“Welcome to Islamic State Land”
Gli Usa cercano di fermare il successo in rete di ISIS

10/09/2014
islamicland

A pochi giorni dalla diffusione dei video che mostrano le decapitazioni di James Foley e Steven Sotloff, l’ISIS, non allenta la presa sui mezzi di comunicazione. Nuovi video sono apparsi nelle ultime ore a confermare il successo di quella che il National Counterterrorism Center americano chiama “la più grande macchina della propaganda” dell’estremismo islamico, mentre le campagne di proselitismo del movimento sui social fanno registrare nuovi picchi di adesione e centinaia di migliaia di visualizzazioni per ogni video pubblicato. Ma il web non è il campo di battaglia solo per lo Stato Islamico dell’Iraq e del Levante. Negli ultimi mesi, il Dipartimento di Stato americano ha lanciato una nuova strategia comunicativa, creando frettolosamente un canale YouTube in inglese e una campagna Twitter (con 7000 follower) per “denunciare le assurdità” e le “calunnie” del Califfato. Ma l’ultimo video pubblicato, risalente al 22 agosto, ha generato non poche controversie e sollevato imbarazzanti interrogativi sull’efficacia dell’iniziativa.

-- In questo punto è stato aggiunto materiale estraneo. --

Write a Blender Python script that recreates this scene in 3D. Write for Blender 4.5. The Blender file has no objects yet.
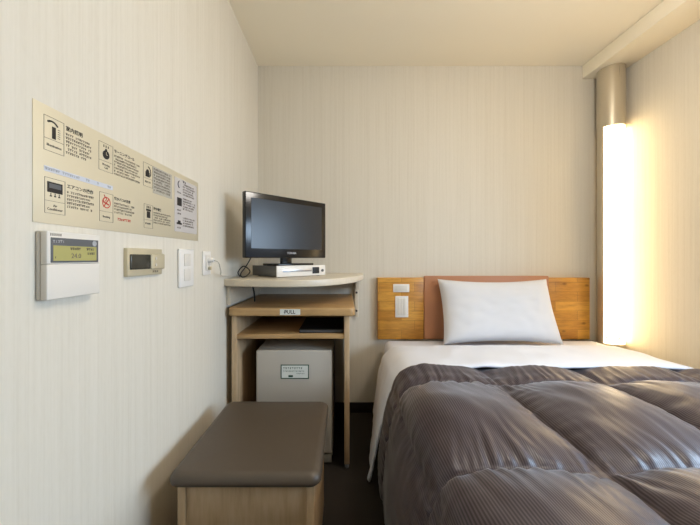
import bpy, bmesh, math, random
from mathutils import Vector, Matrix, noise
R = math.radians
random.seed(7)
scene = bpy.context.scene
COL = scene.collection

# ------------------------------------------------------------------ constants (metres)
CAMZ = 1.027
XL, XR, YB, YF = -0.573, 1.78, 2.10, -2.0
ZC = 2.307

# ------------------------------------------------------------------ materials
def lin(c):
    return tuple(((v/255)/12.92 if v/255 <= .04045 else ((v/255+.055)/1.055)**2.4) for v in c)+(1,)

def mat(name, rgb, rough=.5, metal=0, **kw):
    m = bpy.data.materials.new(name); m.use_nodes = True
    b = m.node_tree.nodes['Principled BSDF']
    b.inputs['Base Color'].default_value = lin(rgb)
    b.inputs['Roughness'].default_value = rough
    b.inputs['Metallic'].default_value = metal
    for k, v in kw.items():
        b.inputs[k].default_value = v
    return m

def N(m, t, **kw):
    n = m.node_tree.nodes.new(t)
    for k, v in kw.items(): setattr(n, k, v)
    return n
def L(m, a, b): m.node_tree.links.new(a, b)
def bsdf(m): return m.node_tree.nodes['Principled BSDF']

def coords(m, scale, source='Geometry'):
    if source == 'Geometry':
        g = N(m, 'ShaderNodeNewGeometry'); out = g.outputs['Position']
    else:
        g = N(m, 'ShaderNodeTexCoord'); out = g.outputs[source]
    mp = N(m, 'ShaderNodeMapping'); mp.inputs['Scale'].default_value = scale
    L(m, out, mp.inputs['Vector']); return mp.outputs[0]

def ramp(m, fac, stops):
    r = N(m, 'ShaderNodeValToRGB')
    el = r.color_ramp.elements
    el[0].position, el[0].color = stops[0][0], lin(stops[0][1])
    el[1].position, el[1].color = stops[-1][0], lin(stops[-1][1])
    for p, c in stops[1:-1]:
        e = el.new(p); e.color = lin(c)
    L(m, fac, r.inputs[0]); return r.outputs[0]

def noise_tex(m, vec, scale, detail=3, rough=.5):
    n = N(m, 'ShaderNodeTexNoise'); n.inputs['Scale'].default_value = scale
    n.inputs['Detail'].default_value = detail; n.inputs['Roughness'].default_value = rough
    L(m, vec, n.inputs['Vector']); return n.outputs[0]

def bump(m, h, strength, dist):
    b = N(m, 'ShaderNodeBump'); b.inputs['Strength'].default_value = strength
    b.inputs['Distance'].default_value = dist
    L(m, h, b.inputs['Height']); L(m, b.outputs[0], bsdf(m).inputs['Normal'])

def wallpaper():
    m = mat('striped_wallpaper', (215, 205, 188), .75)
    v = coords(m, (1, 1, .012))
    n1 = noise_tex(m, v, 95, 4, .7)
    v2 = coords(m, (1, 1, .25))
    n2 = noise_tex(m, v2, 160, 2)
    mx = N(m, 'ShaderNodeMath', operation='MULTIPLY_ADD')
    L(m, n2, mx.inputs[0]); mx.inputs[1].default_value = .25
    L(m, n1, mx.inputs[2])
    c = ramp(m, mx.outputs[0], [(.40, (214, 206, 190)), (.62, (220, 213, 198)), (.84, (224, 217, 203))])
    L(m, c, bsdf(m).inputs['Base Color'])
    bump(m, mx.outputs[0], .15, .001)
    return m

def wood(name, dark, mid, light, axis='X', scale=9, rough=.45):
    m = mat(name, mid, rough)
    sc = {'X': (.12, 1, 1), 'Y': (1, .12, 1), 'Z': (1, 1, .12)}[axis]
    v = coords(m, sc)
    n = noise_tex(m, v, scale*5, 5, .6)
    c = ramp(m, n, [(.3, dark), (.5, mid), (.7, light)])
    L(m, c, bsdf(m).inputs['Base Color'])
    bump(m, n, .1, .001)
    return m

def plank_wood():
    m = mat('laminated_pine', (200, 145, 70), .38)
    g = N(m, 'ShaderNodeNewGeometry'); sep = N(m, 'ShaderNodeSeparateXYZ'); cb = N(m, 'ShaderNodeCombineXYZ')
    L(m, g.outputs['Position'], sep.inputs[0]); L(m, sep.outputs['X'], cb.inputs['X']); L(m, sep.outputs['Z'], cb.inputs['Y'])
    br = N(m, 'ShaderNodeTexBrick'); br.offset = .37
    br.inputs['Scale'].default_value = 1; br.inputs['Brick Width'].default_value = .23
    br.inputs['Row Height'].default_value = .062; br.inputs['Mortar Size'].default_value = .0006
    br.inputs['Color1'].default_value = lin((194, 138, 58)); br.inputs['Color2'].default_value = lin((230, 178, 84))
    br.inputs['Mortar'].default_value = lin((120, 75, 30))
    L(m, cb.outputs[0], br.inputs['Vector'])
    v = coords(m, (.16, 1, 1)); n = noise_tex(m, v, 60, 5, .6)
    c2 = ramp(m, n, [(.3, (170, 120, 70)), (.6, (255, 240, 215))])
    mix = N(m, 'ShaderNodeMix', data_type='RGBA', blend_type='MULTIPLY'); mix.inputs[0].default_value = .5
    L(m, br.outputs['Color'], mix.inputs[6]); L(m, c2, mix.inputs[7])
    vo = N(m, 'ShaderNodeTexVoronoi'); vo.inputs['Scale'].default_value = 1
    v3 = coords(m, (9, 1, 16)); L(m, v3, vo.inputs['Vector'])
    k = N(m, 'ShaderNodeMapRange'); k.inputs[1].default_value = .06; k.inputs[2].default_value = .17
    k.inputs[3].default_value = .6; k.inputs[4].default_value = 0
    L(m, vo.outputs['Distance'], k.inputs[0])
    mix2 = N(m, 'ShaderNodeMix', data_type='RGBA')
    L(m, k.outputs[0], mix2.inputs[0]); L(m, mix.outputs[2], mix2.inputs[6]); mix2.inputs[7].default_value = lin((95, 50, 18))
    L(m, mix2.outputs[2], bsdf(m).inputs['Base Color'])
    return m

def carpet():
    m = mat('dark_carpet', (48, 40, 34), .95)
    v = coords(m, (1, 1, 1)); n = noise_tex(m, v, 260, 4, .7)
    c = ramp(m, n, [(.3, (30, 25, 20)), (.7, (58, 49, 42))])
    L(m, c, bsdf(m).inputs['Base Color']); bump(m, n, .6, .004); return m

def duvet_fabric():
    m = mat('striped_brown_satin', (80, 62, 56), .38)
    b = bsdf(m)
    b.inputs['Sheen Weight'].default_value = .35; b.inputs['Sheen Roughness'].default_value = .35
    uv = N(m, 'ShaderNodeUVMap'); sep = N(m, 'ShaderNodeSeparateXYZ'); L(m, uv.outputs[0], sep.inputs[0])
    mul = N(m, 'ShaderNodeMath', operation='MULTIPLY'); L(m, sep.outputs['X'], mul.inputs[0]); mul.inputs[1].default_value = 2*math.pi/.0055
    sn = N(m, 'ShaderNodeMath', operation='SINE'); L(m, mul.outputs[0], sn.inputs[0])
    mr = N(m, 'ShaderNodeMapRange'); mr.inputs[1].default_value = -.5; mr.inputs[2].default_value = .5
    L(m, sn.outputs[0], mr.inputs[0])
    c = ramp(m, mr.outputs[0], [(0, (40, 31, 35)), (1, (80, 68, 75))])
    L(m, c, b.inputs['Base Color'])
    r = N(m, 'ShaderNodeMapRange'); L(m, mr.outputs[0], r.inputs[0]); r.inputs[3].default_value = .5; r.inputs[4].default_value = .36
    L(m, r.outputs[0], b.inputs['Roughness'])
    return m

def fabric(name, rgb, scale=300, st=.15, rough=.85):
    m = mat(name, rgb, rough)
    v = coords(m, (1, 1, 1)); n = noise_tex(m, v, scale, 3)
    bump(m, n, st, .001); return m

def brushed(name, rgb, rough, metal):
    m = mat(name, rgb, rough, metal)
    v = coords(m, (1, 1, .02)); n = noise_tex(m, v, 300, 2)
    r = N(m, 'ShaderNodeMapRange'); L(m, n, r.inputs[0]); r.inputs[3].default_value = rough-.08; r.inputs[4].default_value = rough+.12
    L(m, r.outputs[0], bsdf(m).inputs['Roughness']); return m

def grained(name, rgb, rough, scale=400, st=.1):
    m = mat(name, rgb, rough)
    v = coords(m, (1, 1, 1)); n = noise_tex(m, v, scale, 3); bump(m, n, st, .0006); return m

def emit(name, rgb, strength):
    m = mat(name, (255, 250, 240), .4)
    bsdf(m).inputs['Emission Color'].default_value = lin(rgb); bsdf(m).inputs['Emission Strength'].default_value = strength
    return m

M = dict(
    paper=wallpaper(),
    ceil=grained('ceiling_paint', (252, 243, 222), .85, 120, .2),
    carpet=carpet(),
    base=grained('dark_baseboard', (42, 35, 30), .5),
    oak=wood('light_oak', (176, 148, 114), (194, 166, 130), (204, 178, 144), 'Z', 9),
    oak_top=wood('honey_oak', (166, 130, 84), (184, 148, 100), (196, 160, 112), 'X', 9, .4),
    pine=plank_wood(),
    hide=grained('tan_leatherette', (184, 128, 92), .5, 500, .2),
    cream=wood('cream_laminate', (214, 203, 182), (218, 207, 187), (222, 211, 192), 'X', 9, .35),
    brown=grained('brown_vinyl', (82, 71, 59), .45, 500, .25),
    sheet=fabric('white_cotton', (224, 227, 236)),
    pillow=fabric('white_pillowcase', (218, 218, 221)),
    duvet=duvet_fabric(),
    ivory=grained('ivory_plastic', (226, 220, 210), .45),
    ivory2=grained('darker_ivory_plastic', (214, 207, 196), .45),  # slightly darker ivory for back plate, buttons and cord
    white=grained('white_plastic', (236, 232, 226), .4),
    fridge=grained('fridge_enamel', (190, 184, 174), .4, 300, .08),
    fridge_dark=grained('fridge_base_grey', (150, 146, 136), .5),
    black=grained('gloss_black_plastic', (14, 14, 17), .18, 300, .02),
    matt_black=grained('matt_black_plastic', (20, 20, 20), .5),
    screen=mat('lcd_screen', (28, 33, 40), .28),
    silver=brushed('silver_metal', (200, 200, 202), .35, .7),
    dark_silver=brushed('dark_silver_metal', (128, 128, 128), .4, .5),
    panel=brushed('champagne_aluminium', (216, 206, 180), .42, .3),
    gold=brushed('champagne_plastic', (206, 195, 166), .38, .3),
    col=brushed('bronze_metal', (198, 188, 168), .3, .6),
    ink=mat('black_ink', (38, 32, 28), .7),
    ink2=mat('brown_ink', (108, 97, 84), .7),
    red=mat('red_ink', (196, 52, 34), .7),
    blue=mat('pale_blue_tape', (204, 207, 216), .6),
    lavender=mat('lavender_paper', (194, 188, 184), .7),
    greyp=mat('grey_paper', (180, 174, 160), .7),
    bluegrey=mat('slate_plastic', (92, 94, 98), .4),
    lcd=mat('olive_lcd', (174, 168, 106), .25),
    dkglass=mat('smoked_glass', (58, 56, 48), .2),
    green=mat('green_ink', (30, 74, 52), .6),
    stick=mat('sticker_white', (226, 230, 224), .5),
    glow=emit('lamp_diffuser', (255, 222, 166), 4.4),
    ltgrey=mat('logo_grey', (170, 172, 176), .4),
    bedbase=grained('bed_base_cloth', (60, 48, 40), .8),
    glass=mat('window_glass', (255, 255, 255), .02),
)
bsdf(M['glass']).inputs['Transmission Weight'].default_value = 1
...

La produzione, intitolata Welcome to the ‘Islamic State’ land (ISIS/ISIL), ridicolizza il marketing del fondamentalismo, facendo ironia sulla retorica e l’estetica del martirio. La scelta dell’inglese, che affianca arabo, urdu e somalo già in uso dagli antiterroristi governativi, dimostra il successo dell’Isil anche tra i membri di una comunità tradizionalmente più impermeabile al richiamo fondamentalista. Come in uno spot elettorale, un montaggio di slogan e immagini “accattivanti” offre una macabra iniziazione al terrorismo. “Correte, non camminate, verso lo Stato Islamico”; unitevi al Califfato per “acquisire nuove competenze”; imparate come “far saltare in aria le moschee”, “crocifiggere i musulmani”, “sperperare le risorse pubbliche”, “farvi esplodere nei luoghi di preghiera”; “non avrete nemmeno bisogno di comprare il biglietto di ritorno!”.
Queste sono alcune delle frasi che scorrono in sovraimpressione, a commento di spezzoni e fotografie in cui assistiamo al bombardamento di una moschea, a esecuzioni di civili, inclusa una decapitazione, e all’esplosione di un mujahid.

Le immagini, estrapolate dai video di propaganda dell’Isis, mostrano un nemico brutale che “annienta famiglie e distrugge il proprio patrimonio”. L’effetto satirico starebbe nel paradosso che oppone la tragedia catturata sullo schermo alla demagogia delirante del movimento. E l’ultima schermata invita il pubblico a riflettere proprio sullo scollamento tra realtà e illusione: “Think Again, Turn Away”, lo slogan della campagna Twitter che sostiene questa iniziativa, invita i potenziali simpatizzanti a prendere le distanze da un fenomeno disumanizzante. 

TATA

Tuttavia, se queste sono le intenzioni di Welcome to the ‘Islamic State’, gli esiti sono diversi. Riciclare la propaganda del Califfato alimenta la circolazione di un messaggio pericoloso, che non è detto tutti decodificheranno allo stesso modo. Inoltre molti utenti non hanno condiviso la scelta di usare un tono satirico per un argomento così drammatico, alcuni hanno accusato il governo di dilapidare le risorse pubbliche per un’iniziativa che non sembra avere un’audience precisa di riferimento, mentre altri hanno espresso preoccupazione che la campagna possa suscitare una reazione opposta. Gli studiosi di psichiatria e psicologia del terrorismo ritengono, ad esempio, che il video ecciti il pubblico, rischiando di spingere alcuni soggetti sensibili, soprattutto maschi, ad avvicinarsi al movimento come una sorta di sfida.

Ora è ancora troppo presto per valutare l’impatto della campagna. Quello che resta, però, è il sintomo di una percezione possibilmente ritardata o imprecisa di questo fenomeno social da parte del governo statunitense. Le reazioni al video mostrano infatti l’assenza di un consenso collettivo sulle strategie con cui il governo intende contrastare il dilagare del fondamentalismo online e rafforzano l’immagine della controparte, proprio a ridosso del discorso con il quale il presidente Barack Obama mette nero su bianco la sua strategia per annientare il Califfato.